▸ **Instructions to follow**: Skip the pictures. Reproduce all other material exactly.

(Scenes as source code)
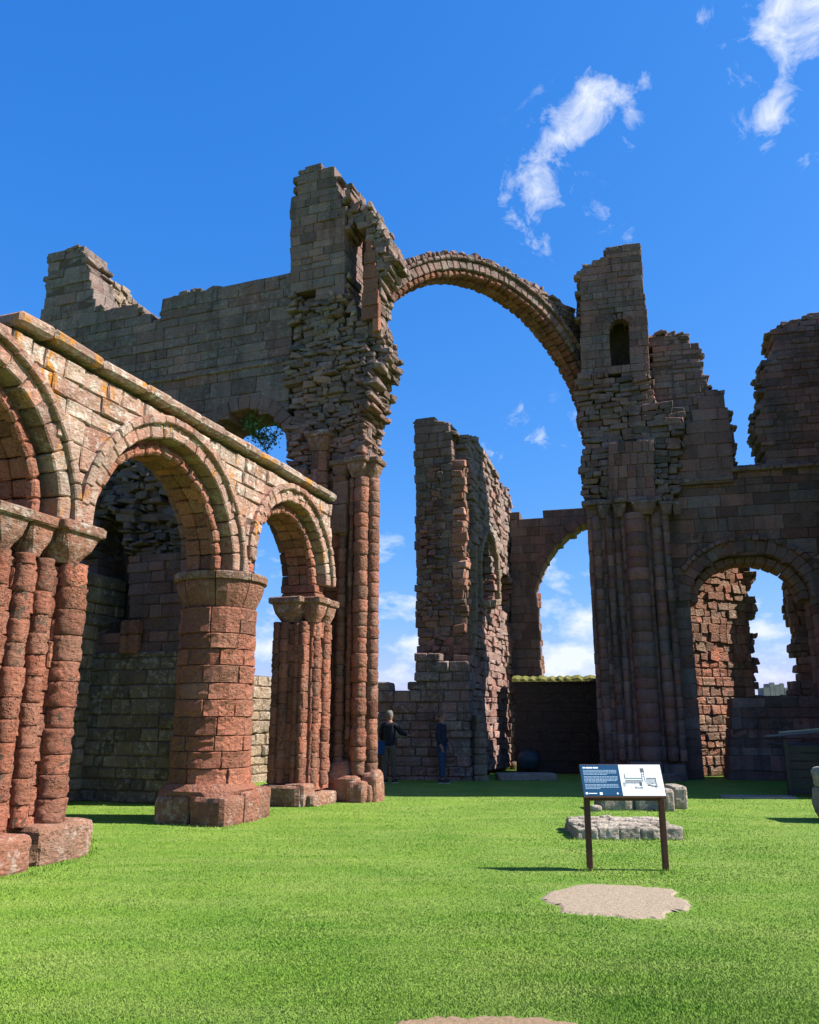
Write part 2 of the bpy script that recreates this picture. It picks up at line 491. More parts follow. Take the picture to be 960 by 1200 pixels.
def fill(T, W, poly, holes=(), thick=1.2, ch=(.24, .36), ln=(.3, .85), c=.012, rough=.012, prot=.01, gap=.008, ej=.03,
         tint=tfun(.4), mat=M_GREY, name='stone', w=0.0, back=True, core=True, bulge=.006, cj=.012, skipback=False):
    zs = [p[1] for p in poly]; z = min(zs); zt = max(zs)
    F = W.P
    while z < zt - .05:
        h = random.uniform(*ch)
        if z + h > zt + .12: h = max(.12, zt - z)
        iv = subtract(scan(poly, z + h * .5), [q for ho in holes for q in scan(ho, z + h * .5)])
        for a, b in iv:
            a += random.uniform(-ej, ej); b += random.uniform(-ej, ej)
            if b - a < .08: continue
            if core and b - a > .25:
                T.add('mortar_core', box_vf(F, a + .06, b - .06, z - .004 + random.uniform(-.002, .002), z + h + random.uniform(0, .003), w + .012 + c, w + thick - .03), M_CORE, (.5, .4, 0), hidden=True)
            x = a; cuts = [a]
            while x < b - .01:
                l = random.uniform(*ln)
                if b - x - l < ln[0] * .6: l = b - x
                x += l; cuts.append(min(x, b))
            nb = len(cuts) - 1
            for i in range(nb):
                s0, s1 = cuts[i] + gap / 2, cuts[i + 1] - gap / 2
                tt = tint((s0 + s1) / 2, z + h / 2)
                pr = random.uniform(-prot, prot)
                hh = random.uniform(-.004, .004)
                if i in (0, nb - 1) and thick > .3:
                    k = max(1, int(round(thick / random.uniform(.4, .6)))); ww = w - pr
                    for q in range(k):
                        w1 = w + thick * (q + 1) / k
                        T.add(name, cbox(F, s0, s1, z + gap / 2, z + h - gap / 2 + hh, ww, w1 - gap / 2, c, cj), mat, tt if q == 0 else tint(s0, z), hidden=(q > 1))
                        ww = w1 + gap / 2
                else:
                    dp = min(.22, thick * .45) + max(0, pr)
                    nsub = 1 if s1 - s0 < .55 else 2
                    T.add(name, gstone(F, s0, s1, z + gap / 2, z + h - gap / 2 + hh, dp, w - pr, nsub, 1, c, bulge, rough), mat, tt)
                    if back and thick > .5:
                        T.add(name, cbox(F, s0, s1, z + gap / 2, z + h - gap / 2, w + thick - .2, w + thick + random.uniform(-.02, .02), c, cj), mat, tt, hidden=True)
        z += h

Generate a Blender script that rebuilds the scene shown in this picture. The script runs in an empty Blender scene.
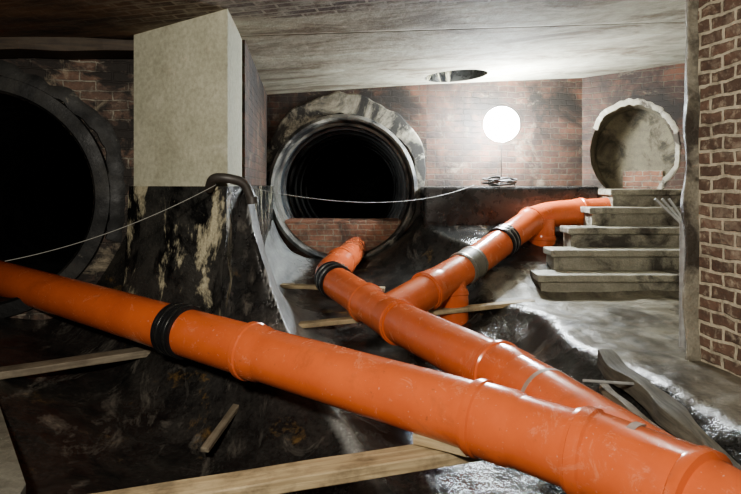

▸ **Exercise result**:
Write part 2 of the bpy script that recreates this picture. It picks up at line 491. More parts follow. Take the picture to be 960 by 1200 pixels.
def fill(T, W, poly, holes=(), thick=1.2, ch=(.24, .36), ln=(.3, .85), c=.012, rough=.012, prot=.01, gap=.008, ej=.03,
         tint=tfun(.4), mat=M_GREY, name='stone', w=0.0, back=True, core=True, bulge=.006, cj=.012, skipback=False):
    zs = [p[1] for p in poly]; z = min(zs); zt = max(zs)
    F = W.P
    while z < zt - .05:
        h = random.uniform(*ch)
        if z + h > zt + .12: h = max(.12, zt - z)
        iv = subtract(scan(poly, z + h * .5), [q for ho in holes for q in scan(ho, z + h * .5)])
        for a, b in iv:
            a += random.uniform(-ej, ej); b += random.uniform(-ej, ej)
            if b - a < .08: continue
            if core and b - a > .25:
                T.add('mortar_core', box_vf(F, a + .06, b - .06, z - .004 + random.uniform(-.002, .002), z + h + random.uniform(0, .003), w + .012 + c, w + thick - .03), M_CORE, (.5, .4, 0), hidden=True)
            x = a; cuts = [a]
            while x < b - .01:
                l = random.uniform(*ln)
                if b - x - l < ln[0] * .6: l = b - x
                x += l; cuts.append(min(x, b))
            nb = len(cuts) - 1
            for i in range(nb):
                s0, s1 = cuts[i] + gap / 2, cuts[i + 1] - gap / 2
                tt = tint((s0 + s1) / 2, z + h / 2)
                pr = random.uniform(-prot, prot)
                hh = random.uniform(-.004, .004)
                if i in (0, nb - 1) and thick > .3:
                    k = max(1, int(round(thick / random.uniform(.4, .6)))); ww = w - pr
                    for q in range(k):
                        w1 = w + thick * (q + 1) / k
                        T.add(name, cbox(F, s0, s1, z + gap / 2, z + h - gap / 2 + hh, ww, w1 - gap / 2, c, cj), mat, tt if q == 0 else tint(s0, z), hidden=(q > 1))
                        ww = w1 + gap / 2
                else:
                    dp = min(.22, thick * .45) + max(0, pr)
                    nsub = 1 if s1 - s0 < .55 else 2
                    T.add(name, gstone(F, s0, s1, z + gap / 2, z + h - gap / 2 + hh, dp, w - pr, nsub, 1, c, bulge, rough), mat, tt)
                    if back and thick > .5:
                        T.add(name, cbox(F, s0, s1, z + gap / 2, z + h - gap / 2, w + thick - .2, w + thick + random.uniform(-.02, .02), c, cj), mat, tt, hidden=True)
        z += h

Generate a Blender script that rebuilds the scene shown in this picture. The script runs in an empty Blender scene.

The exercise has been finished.